Мало-помалу, за последующие часы нашего разговора его память смогла выдать некоторые подтверждения. Он вспомнил, что получал деньги через PayPal, а затем пересылал их Эдвину. Я спросил, платил ли ему Эдвин за эти услуги, и он признался, что в качестве оплаты получил несколько перьев. Точно так же, как сообщество вязальщиков мушек ввязывалось в войны за тушки редких птиц на аукционах, он тоже попал под их очарование. Лонгу так сильно хотелось обладать перьями ошейниковой котинги и красногрудого плодоеда, что он даже не думал о том, откуда у студента музыкального колледжа могло появиться столько редких птиц.
Я зачитал фрагмент своего разговора с Эдвином, где тот винил Лонга в своем аресте, говоря, что он слишком много болтал о полученных птицах. Тогда я еще не знал, что Риста выдал не Лонг, а голландец Энди Бёкхольт, который показал «ирландцу» птицу сомнительного происхождения. Я взглянул на Лонга и понял, что его это явно задело.
– И что я теперь должен думать? Тогда я ни о чем не знал. Он никогда не говорил, что это все из-за меня… – Лонг затих. – Я не чувствую себя виноватым, – сказал он, будто пытаясь сам себя в этом убедить. – Мне его жаль. Я не одобряю его действия, но поддерживаю, как друга!
Он встал и начал ходить кругами, раздираемый болью и гневом.
Пока он находился в таком уязвимом состоянии, я попытался вернуться к теме пропавших тушек еще раз.
– Многие наверняка думают, что эти тушки у меня, – тихо произнес он.
– Почему?
– Мы с Эдвином были близкими друзьями, это довольно естественно предположить.
– А они у вас?
– Нет.
– Вы можете это доказать?
– Нет, я не могу этого доказать.
– Но как это вообще возможно? – отчаянно воскликнул я. – Как этого можно не знать? Ни вы, ни Эдвин!
– Я не знаю, потому что через меня он продавал лишь небольшую часть… Все остальное продавалось не через меня.
Мы сидели в повисшей тишине. Солнце уже давно зашло. Купленные Лонгом продукты, – макароны, бутылка вина, овощи и ингредиенты для норвежского бурого соуса, – так и стояли в пакетах. Скоро отходил последний поезд в Осло.
Через десять часов после моего приезда мы побрели обратно к станции. У меня болела голова, я охрип, а желудок сводило от голода. Когда поезд с шумом ворвался на станцию, Лонг повернулся ко мне и сказал, с очень серьезным выражением лица.

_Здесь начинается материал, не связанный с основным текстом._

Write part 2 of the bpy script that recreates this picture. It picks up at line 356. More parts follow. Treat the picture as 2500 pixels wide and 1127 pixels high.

– Поймите, я и сам не знаю, какую роль я во всем этом сыграл.
Двери закрылись до того, как я успел что-то ответить. Я понятия не имел, увижу ли я его еще раз.
По дороге обратно в гостиницу, я раздумывал над его словами. Если он и признался в вине, то никакого катарсиса ни для меня, ни для него не случилось. Если это была декларация невиновности, то она была не очень убедительной.
В отеле я быстро разделался с несчастным содержимым мини-бара: банкой острых орешков, шоколадными батончиками и картофельными чипсами с уксусом, заел боль в желудке снотворным и отрубился.
Рано утром меня вырвал из сна телефонный звонок портье, который сообщил, что в вестибюле меня ожидает некто по имени Лонг. С трудом продрав глаза, я спустился вниз и увидел, что он сидит на диване с обеспокоенным видом.
Пока мы расхаживали в поисках кофеина, я осознал, насколько Лонга потряс наш разговор. Он сказал, что думает завязать с вязанием мушек, но его беспокоит, что друзья, которые появились у него благодаря этому хобби, теперь к нему плохо относятся. Он засыпал меня вопросами, как нужно вести нравственный образ жизни, и можно ли быть жителем современного мира и одновременно экологически сознательным человеком. Разве я не перечеркнул усилия по переработке мусора на протяжении целой человеческой жизни, просто слетав в Осло, спросил он меня? Разве животное, из чьей кожи сделан мой пояс, не страдало? А что насчет потребления мяса?
– Лонг, я не уверен, что это вопрос про права животных. Мы сейчас говорили о краже мертвых птиц.
Он мрачно кивнул.
Пока мы бродили по Осло, я почувствовал, что теперь, когда наш разговор остался позади, он подумал, что мы можем просто погулять вместе, и может быть, даже подружиться.
Учитывая нашу беседу о животных и шкурах, я не удержался от того, чтобы зайти в магазин с до неприличия роскошной выставкой мехов на витрине. Внутри, в угрожающей позе на задних лапах, замерло чучело белого медведя. На столике рядом растянулся детеныш тюленя.
Менеджер, элегантная женщина с иссиня-черными волосами, взглянула на нас с сомнением: мы не были похожи на людей, которые могут позволить себе местный ассортимент.